Aprilia: Mechanisches Anti-Dive patentiert
Die älteren Leser werden sich lächelnd erinnern an dieses schlagende Verkaufsargument in den frühen 80er Jahren: Anti-Dive. Mit diesen Vorrichtungen sollte verhindert werden, dass die Teleskopgabel beim Bremsen eintaucht. Zwei grundsätzliche Ansätze gab es: Hydraulische und mechanische Vorrichtungen.
Von vorneherein eine Fehlüberlegung sind die hydraulischen Anti-Dive, bei denen mit der Betätigung der vorderen Bremse die Druckstufendämpfung erhöht wird. Das kann das Eintauchen der Gabel nicht verhindern, sondern allenfalls verzögern. In der Praxis resultiert eine verhärtete, unsensible Gabel genau in dem Fahrzustand, bei dem wegen der Radlastverschiebung aufs Vorderrad eine sensibel reagierende Gabel von grossem Vorteil ist.
Bei den mechanischen Anti-Dive sind die vorderen Bremszangen an einem um die Vorderachse drehbaren Hebel befestigt. Wir die Vorderbremse betätigt, entsteht eine Hebelkraft in der Drehrichtung des Rades. Über Schubstangen wird diese Kraft in die untere Gabelbrücke eingeleitet. Diese Hebelkraft wirkt entgegengesetzt der eintauchenden Gabel.
Mechanische Anti-Dive wurde nie in Grosserie hergestellt, doch Nischenhersteller wie der Schweizer Gespannbauer Armec bauten solche Vorrichtungen in ihre Motorräder ein. In der Praxis sind recht lange Hebel (etwa der Radius der Felge) nötig, damit ein spürbarer Effekt entsteht. Daraus ergibt sich der Nachteil dieser mechanischen Systeme: Sie sind schwer und erhöhen die ungefederte Masse wie auch die Trägheit der Lenkung.
Doch an einer Upside-down-Gabel müssen die Hebel nicht zwingend an der unteren Gablbrücke angreifen. Man kann die Hebelkraft auch direkt in die oberen Gabelrohre einleiten, wodurch sich das System kompakter und leichter bauen lässt.
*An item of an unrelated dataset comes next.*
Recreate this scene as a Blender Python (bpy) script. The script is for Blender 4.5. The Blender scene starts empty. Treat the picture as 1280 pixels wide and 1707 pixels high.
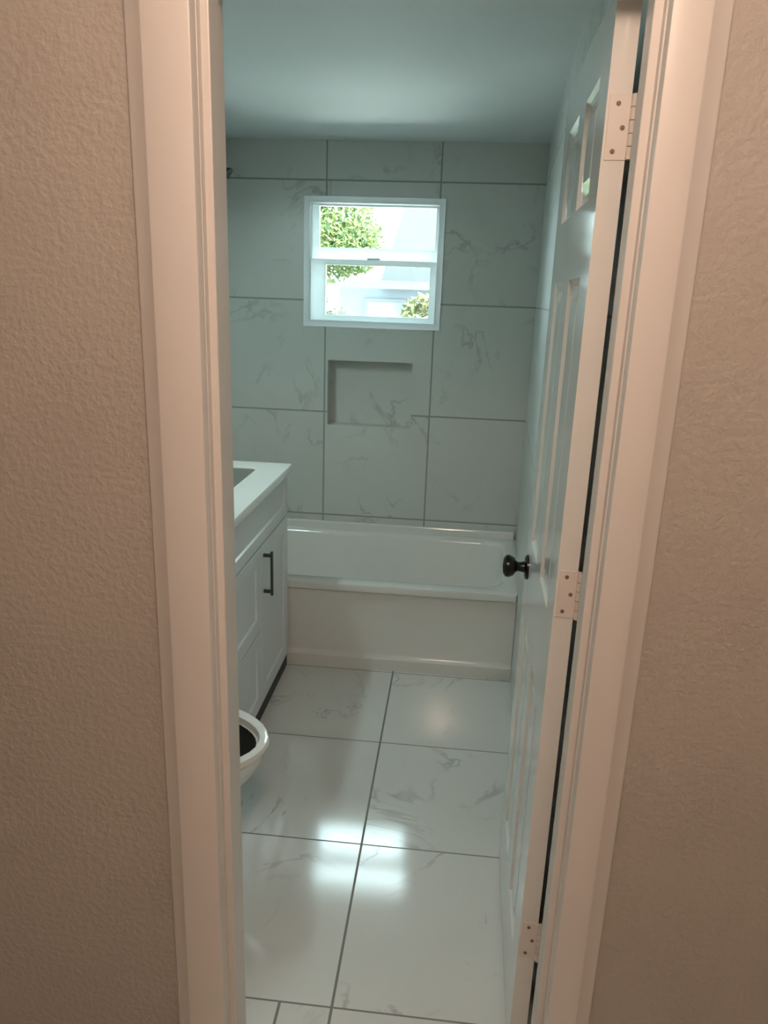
import bpy, bmesh, math, random
from mathutils import Vector, Matrix
random.seed(7)
C = bpy.context.scene.collection
R = math.radians
sc = bpy.context.scene

# ------------------------------------------------------------------ camera
CX, CY, CZ = 0.3747, -1.1064, 1.5545
YAW, PITCH, ROLL, FPX = 0.0898, 0.2802, 0.035, 1235.3
cd = bpy.data.cameras.new('camera'); cam = bpy.data.objects.new('camera', cd); C.objects.link(cam)
F = Vector((-math.sin(YAW)*math.cos(PITCH), math.cos(YAW)*math.cos(PITCH), -math.sin(PITCH)))
RT = Vector((math.cos(YAW), math.sin(YAW), 0)); UP = RT.cross(F)
R2 = math.cos(ROLL)*RT + math.sin(ROLL)*UP
U2 = -math.sin(ROLL)*RT + math.cos(ROLL)*UP
M = Matrix.Identity(4)
for i in range(3):
    M[i][0] = R2[i]; M[i][1] = U2[i]; M[i][2] = -F[i]
M[0][3], M[1][3], M[2][3] = CX, CY, CZ
cam.matrix_world = M
cd.sensor_fit = 'VERTICAL'; cd.sensor_height = 36; cd.lens = 36*FPX/1707; cd.clip_start = .02
sc.camera = cam

# ------------------------------------------------------------------ sky, sun, lamp, exposure
SKY = 18.0
FILL_BULB = 190.0; FILL_BULB_COL = (.79, 1, .97, 1)      # cool bulbs of the added fill lamp over the vanity
w = bpy.data.worlds.new('sky'); sc.world = w; w.use_nodes = True
bg = w.node_tree.nodes['Background']; bg.inputs[0].default_value = (.74, .95, 1.0, 1); bg.inputs[1].default_value = SKY
sd = bpy.data.lights.new('sun', 'SUN'); sd.energy = 40; sd.angle = R(1); sd.color = (1, .96, .88)
so = bpy.data.objects.new('sun', sd); C.objects.link(so); so.rotation_euler = Vector((.82, -.10, 1.1)).to_track_quat('Z', 'Y').to_euler()
pd = bpy.data.lights.new('hall_lamp_light', 'POINT'); pd.energy = 29; pd.color = (1, .70, .545); pd.shadow_soft_size = .09
po = bpy.data.objects.new('hall_lamp_light', pd); C.objects.link(po); po.location = (.40, -.98, 2.30)
ad = bpy.data.lights.new('window_portal', 'AREA'); ad.shape = 'RECTANGLE'; ad.size = .62; ad.size_y = .56
ad.cycles.is_portal = True
ao = bpy.data.objects.new('window_portal', ad); C.objects.link(ao); ao.location = (-.05, 2.70, 1.71); ao.rotation_euler = (R(-90), 0, 0)
sc.view_settings.view_transform = 'Standard'; sc.view_settings.look = 'None'
sc.view_settings.gamma = 1; sc.view_settings.use_curve_mapping = False; sc.view_settings.exposure = 0.12

# ------------------------------------------------------------------ materials
def nodes(name):
    m = bpy.data.materials.new(name); m.use_nodes = True
    t = m.node_tree; return m, t, t.nodes['Principled BSDF']
def N(t, kind, **k):
    n = t.nodes.new(kind)
    for a, v in k.items(): setattr(n, a, v)
    return n
def math_n(t, op, a, b=None):
    n = N(t, 'ShaderNodeMath', operation=op)
    for i, v in enumerate((a, b)):
        if v is None: continue
        if isinstance(v, (int, float)): n.inputs[i].default_value = v
        else: t.links.new(v, n.inputs[i])
    return n.outputs[0]
def ramp(t, fac, stops):
    n = N(t, 'ShaderNodeValToRGB'); e = n.color_ramp.elements
    while len(e) < len(stops): e.new(.5)
    for i, (p, c) in enumerate(stops): e[i].position = p; e[i].color = (*c, 1)
    t.links.new(fac, n.inputs[0]); return n.outputs[0]
def mixc(t, fac, a, b, blend='MIX'):
    n = N(t, 'ShaderNodeMix', data_type='RGBA', blend_type=blend)
    for i, v in ((0, fac), (6, a), (7, b)):
        if isinstance(v, (int, float)): n.inputs[i].default_value = v
        elif isinstance(v, tuple): n.inputs[i].default_value = (*v, 1)
        else: t.links.new(v, n.inputs[i])
    return n.outputs[2]

def paint(name, col, rough=.5, bump=0, bscale=60, var=.04, spec=.5, metal=0, detail=3, bdist=.002):
    m, t, b = nodes(name)
    tc = N(t, 'ShaderNodeTexCoord')
    nz = N(t, 'ShaderNodeTexNoise'); nz.inputs['Scale'].default_value = 3; nz.inputs['Detail'].default_value = 4
    t.links.new(tc.outputs['Object'], nz.inputs['Vector'])
    lo = tuple(max(0, c*(1-var)) for c in col); hi = tuple(min(1, c*(1+var)) for c in col)
    t.links.new(ramp(t, nz.outputs[0], [(.3, lo), (.7, hi)]), b.inputs['Base Color'])
    b.inputs['Roughness'].default_value = rough; b.inputs['Metallic'].default_value = metal
    b.inputs['Specular IOR Level'].default_value = spec
    if bump:
        n2 = N(t, 'ShaderNodeTexNoise'); n2.inputs['Scale'].default_value = bscale; n2.inputs['Detail'].default_value = detail
        t.links.new(tc.outputs['Object'], n2.inputs['Vector'])
        bp = N(t, 'ShaderNodeBump'); bp.inputs['Strength'].default_value = bump; bp.inputs['Distance'].default_value = bdist
        t.links.new(n2.outputs[0], bp.inputs['Height']); t.links.new(bp.outputs[0], b.inputs['Normal'])
    return m

def marble_tile(name, ax, off, pitch, grout, base, vein, groutcol, rough, spec=.5, extra=None):
    # spec: glaze reflectivity
    """large polished tiles: joints along two object axes, a few broken grey veins, each tile turned differently"""
    m, t, b = nodes(name)
    tc = N(t, 'ShaderNodeTexCoord'); sx = N(t, 'ShaderNodeSeparateXYZ'); t.links.new(tc.outputs['Object'], sx.inputs[0])
    mask = None; ids = []
    for k in (0, 1):
        v = math_n(t, 'DIVIDE', math_n(t, 'SUBTRACT', sx.outputs[ax[k]], off[k]), pitch[k])
        fl = math_n(t, 'FLOOR', v); ids.append(fl)
        fr = math_n(t, 'SUBTRACT', v, fl)
        d = math_n(t, 'MULTIPLY', math_n(t, 'MINIMUM', fr, math_n(t, 'SUBTRACT', 1.0, fr)), pitch[k])
        g = math_n(t, 'LESS_THAN', d, grout[k]/2)
        mask = g if mask is None else math_n(t, 'MAXIMUM', mask, g)
    if extra:                                                   # a cut-tile joint: axis 0 position, only below a limit on axis 1
        e = math_n(t, 'LESS_THAN', math_n(t, 'ABSOLUTE', math_n(t, 'SUBTRACT', sx.outputs[ax[0]], extra[0])), grout[0]/2)
        e = math_n(t, 'MULTIPLY', e, math_n(t, 'LESS_THAN', sx.outputs[ax[1]], extra[1]))
        mask = math_n(t, 'MAXIMUM', mask, e)
    cid = N(t, 'ShaderNodeCombineXYZ'); t.links.new(ids[0], cid.inputs[0]); t.links.new(ids[1], cid.inputs[1])
    wn = N(t, 'ShaderNodeTexWhiteNoise', noise_dimensions='3D'); t.links.new(cid.outputs[0], wn.inputs['Vector'])
    sc_ = N(t, 'ShaderNodeVectorMath', operation='SCALE'); t.links.new(wn.outputs['Color'], sc_.inputs[0]); sc_.inputs['Scale'].default_value = 23
    add = N(t, 'ShaderNodeVectorMath', operation='ADD'); t.links.new(tc.outputs['Object'], add.inputs[0]); t.links.new(sc_.outputs[0], add.inputs[1])
    n1 = N(t, 'ShaderNodeTexNoise'); n1.inputs['Scale'].default_value = 2.6; n1.inputs['Detail'].default_value = 6; n1.inputs['Distortion'].default_value = .9
    n1.inputs['Roughness'].default_value = .55
    t.links.new(add.outputs[0], n1.inputs['Vector'])
    dv = math_n(t, 'ABSOLUTE', math_n(t, 'SUBTRACT', n1.outputs[0], .5))
    line = math_n(t, 'SUBTRACT', 1.0, math_n(t, 'MINIMUM', math_n(t, 'DIVIDE', dv, .020), 1.0))
    n2 = N(t, 'ShaderNodeTexNoise'); n2.inputs['Scale'].default_value = 3.7; t.links.new(add.outputs[0], n2.inputs['Vector'])
    gate = N(t, 'ShaderNodeMapRange'); t.links.new(n2.outputs[0], gate.inputs[0]); gate.inputs[1].default_value = .47; gate.inputs[2].default_value = .66
    vf = math_n(t, 'MULTIPLY', math_n(t, 'MULTIPLY', line, gate.outputs[0]), .55)
    n3 = N(t, 'ShaderNodeTexNoise'); n3.inputs['Scale'].default_value = 1.8; n3.inputs['Detail'].default_value = 5; t.links.new(add.outputs[0], n3.inputs['Vector'])
    cloud = ramp(t, n3.outputs[0], [(.35, tuple(c*.93 for c in base)), (.65, base)])
    col = mixc(t, vf, cloud, vein)
    col = mixc(t, mask, col, groutcol)
    t.links.new(col, b.inputs['Base Color']); b.inputs['Specular IOR Level'].default_value = spec
    rr = N(t, 'ShaderNodeMapRange'); t.links.new(mask, rr.inputs[0]); rr.inputs[3].default_value = rough; rr.inputs[4].default_value = .8
    t.links.new(rr.outputs[0], b.inputs['Roughness'])
    bp = N(t, 'ShaderNodeBump', invert=True); bp.inputs['Strength'].default_value = .5; bp.inputs['Distance'].default_value = .0015
    t.links.new(mask, bp.inputs['Height']); t.links.new(bp.outputs[0], b.inputs['Normal'])
    return m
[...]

In einer US-Patentschrift von Aprilia taucht nun ein solches mechanisches System auf, das recht ausgeklügelt aussieht. Dabei wird die Kraft des drehbaren Hebels, an dem die Bremszange befestigt ist, nicht direkt ins Gabelaussenrohr eingeleitet, sondern über eine weitere, zwischengeschaltete Hebelübersetzung.
Die Idee dahinter ist, dass über die Variation der Hebellängen beeinflusst werden kann, wie stark der Anti-Dive-Effekt ausfallen soll in Abhängigkeit davon, wie weit die Gabel eingefedert ist. Ebenso kann die Klemmung am Gabelaussenrohr verschoben werden. Beim gezeigten System soll dem Einfedern zu Beginn der Bremsvorgangs (wenn die Gabel noch ausgefedert ist) stark entgegenwirken und dann nachlassen, je weiter die Gabel einfedert. Mit der Verschiebung der Klemmung am Gabelaussenrohr kann ausserdem eingestellt werden, wann das System zu wirken beginnt.
Das System soll zu Beginn des Bremsvorgangs (in der Regel auf einer Geraden) das Eintauchen der Gabel und damit indirekt das Aufsteigen des Hinderrads vermindern und damit eine stärkere Verzögerung ermöglichen. Wenn dann auf der Bremse in die Kurve eingebogen wird, ist die Gabel weit eingefedert, das System wirkungslos und die Gabel arbeitet in Schräglage auf Wellen und Unebenheiten mit voller Sensibilität.
Weitere Vorteile könnten sich bei der Fahrwerksabstimmung ergeben. Federrate und Dämpfung der Gabel müssen so gewählt werden, dass diese unter vollem Bremsdruck in Anbremszonen nicht durchschlägt. Die dadurch nötige harte Feder und straffe Dämpfung vermindert der Vorderradgrip (und an einem Strassenmotorrad den Komfort).
Derzeit wird diesen sich wiedersprechenden Forderungen mit progressiven Federn und Dämpfungen begegnet, bei welchen sich schnelle und langsame Einfedergeschwindigkeiten separat einstellen lassen. Oder, falls im Rennsport nicht durch das Reglement verboten, durch elektronische Systeme, welche die Dämpfung dem Fahrzustand anpassen.
Ob und wann Aprilia mit einem solchen System an der Rennstrecke auftauchen wird, geht aus der Patentschrift, welche in den USA veröffentlicht wurde, nicht hervor.